Na resposta para o amigo, ela escreveu sobre como, trabalhando demais, vivendo à beira de um esgotamento físico, ele corria o risco de perder outras coisas igualmente importantes (ou tão importantes quanto o trabalho, que, afinal, pode ser recompensador).

"O senhor escamoteia todos os dias o que gera o sal da vida", escreveu Françoise. A referência dela não é só os grandes eventos, obviamente valiosos pelo poder transformador que carregam — conseguir um emprego que se deseja muito ou casar ou ter filhos —, mas sim os eventos banais. Aqueles que passam despercebidos na maior parte do tempo. Os que você precisa prestar atenção para ver os detalhes. "Deitar em lençóis recém-trocados", é um exemplo dado por madame Héritier.

"Estremecer ligeiramente de frio ao cair da noite", "terminar de lavar uma grande quantidade de louça", "acender um fósforo" e assim ela segue por dezenas de parágrafos...

A carta ao amigo acabou virando um livro, pequenininho mas com um significado enorme, O Sal da Vida (Editora Valentina, 112 págs., R$ 19,90). Ele saiu aqui no ano passado, está agora na quarta edição e é genial. Apesar de a embalagem pesar a mão no discurso de autoajuda — "o segredo da felicidade", diz a contracapa do livro —, Françoise é mais complexa e mais francesa que isso.

Em meio a momentos bons, felizes, ela coloca outros mais sombrios e difíceis. Como falhar em um teste, perder um amor ou testemunhar uma tragédia.

A genialidade está no fato de a autora dizer que aquilo "que faz a vida valer a pena", como diz o subtítulo brasileiro, não é só felicidade, prazer, conforto e sucesso. Um tanto do sabor vem dos perrengues, das derrotas e das tristezas. Porque tudo isso tem a ver com estar vivo.

"Tomar uma cerveja num terraço, num belo fim de tarde" é uma experiência boa. "Ter um trabalho insano com algo que acabou não dando em nada", não. Ambas as situações aparecem na lista da francesa.

Até pouco tempo atrás, meu pai não sabia soletrar "problema" (achava que era "poblema", sem o erre), mas ele sempre teve uma lucidez incrível para lidar com as dificuldades da vida. É um dos homens mais sábios que conheço.

Um dia, ele me disse: "A vida é feita de momentos". Nessa lógica, alguns são bons, outros, ruins. E nenhum deles dura muito. Eu era um piá quando ouvi a frase e demorei um para entender, de verdade, o que ela significava.

Dessa observação do meu pai, surgiu uma das expressões favoritas da família.

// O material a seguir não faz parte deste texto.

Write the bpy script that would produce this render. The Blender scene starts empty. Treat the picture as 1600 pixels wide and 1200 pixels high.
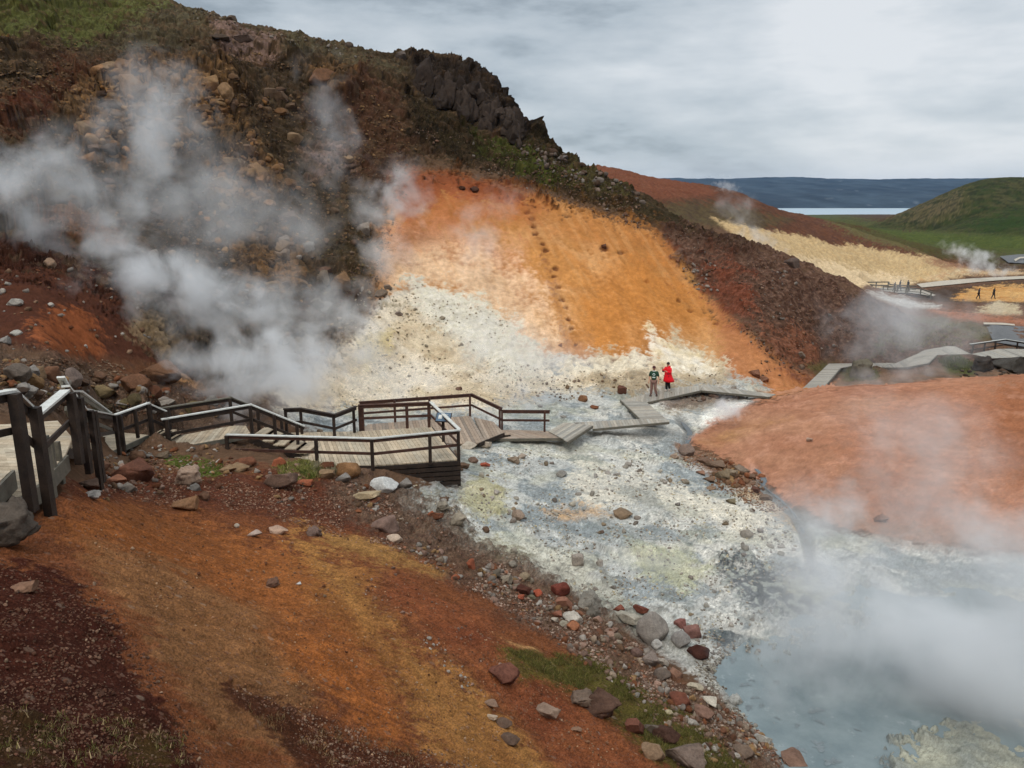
# Geothermal valley with boardwalks: built on a surveyed terrain sheet.
import bpy, math, random
import numpy as np
random.seed(7)
R = math.radians
EXPO = 0.0
scene = bpy.context.scene
COL = scene.collection
# ---------------------------------------------------------------- camera survey
H = 11.5                       # eye height above the people's boardwalk
PITCH = R(13.7); F = 1232.0    # focal length in photo pixels
CP, SP = math.cos(PITCH), math.sin(PITCH)
def elev(py):                  # tangent of the elevation angle of a photo row
    v = (np.asarray(py, float)-600.0)/F
    return (-SP - v*CP)/(CP - v*SP)
def tan_az(px, py):
    v = (np.asarray(py, float)-600.0)/F
    return ((np.asarray(px, float)-800.0)/F)/(CP - v*SP)
def P(px, py, Y):              # point seen at (px,py), Y metres ahead
    return np.array([tan_az(px, py)*Y, Y, H + elev(py)*Y])
def PZ(px, py, z):             # point seen at (px,py), at height z
    Y = (z-H)/elev(py)
    return P(px, py, float(Y))
def project(x, y, z):          # world -> survey angles expressed as photo pixels
    yc = y*CP - (z-H)*SP       # depth along the view axis
    uc = y*SP + (z-H)*CP
    return 800 + F*x/yc, 600 - F*uc/yc
# ---------------------------------------------------------------- numpy noise
def _hash(ix, iy, seed):
    h = (ix.astype(np.int64)*374761393 + iy.astype(np.int64)*668265263 + seed*1442695041) & 0xFFFFFFFF
    h = ((h ^ (h >> 13))*1274126177) & 0xFFFFFFFF
    h = (h ^ (h >> 16)) & 0xFFFFFFFF
    h = (h*2246822519) & 0xFFFFFFFF
    return (h ^ (h >> 15)) & 0xFFFFFFFF
def perlin(x, y, seed=0):
    ix = np.floor(x); iy = np.floor(y); fx = x-ix; fy = y-iy
    u = fx*fx*fx*(fx*(fx*6-15)+10); w = fy*fy*fy*(fy*(fy*6-15)+10)
    def g(dx, dy):
        a = _hash(ix+dx, iy+dy, seed)*(2*math.pi/4294967296.0)
        return np.cos(a)*(fx-dx) + np.sin(a)*(fy-dy)
    a = g(0, 0); b = g(1, 0); c = g(0, 1); d = g(1, 1)
    return (a + (b-a)*u + (c-a)*w + (a-b-c+d)*u*w)*1.5
def fbm(x, y, seed=0, octv=4, gain=0.5, lac=2.03):
    s = 0; a = 1.0; n = 0
    for k in range(octv):
        s = s + a*perlin(x, y, seed+k*17); n += a
        x = x*lac+3.7; y = y*lac-1.3; a *= gain
    return s/n
def ridged(x, y, seed=0, octv=4, gain=0.55):
    s = 0; a = 1.0; n = 0
    for k in range(octv):
        s = s + a*(1-2*np.abs(perlin(x, y, seed+k*31))); n += a
        x = x*2.07+1.7; y = y*2.07+9.3; a *= gain
    return s/n
def worley(x, y, seed=0):
    ix = np.floor(x); iy = np.floor(y)
    f1 = np.full(x.shape, 9.0); f2 = np.full(x.shape, 9.0); cid = np.zeros(x.shape)
    for dx in (-1, 0, 1):
        for dy in (-1, 0, 1):
            h = _hash(ix+dx, iy+dy, seed)
            px = ix+dx+(h & 0xFFFF)/65536.0; py = iy+dy+((h >> 16) & 0xFFFF)/65536.0
            d = np.hypot(px-x, py-y)
            nearer = d < f1
            f2 = np.where(nearer, f1, np.minimum(f2, d)); cid = np.where(nearer, (h % 9973)/9973.0, cid)
            f1 = np.where(nearer, d, f1)
    return f1, f2, cid
def sstep(a, b, x):
    t = np.clip((x-a)/(b-a), 0, 1); return t*t*(3-2*t)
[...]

Quando estamos felizes durante um almoço gostoso ou porque a conversa está boa, a gente olha um para o outro e, servindo mais um pouco de vinho ou pedindo outra xícara de café, diz: "Só para prolongar o momento".

Segundo madame Héritier, uma das coisas mais importantes é, na página 35, "ter consciência da natureza fugaz das coisas e da necessidade de aproveitá-las".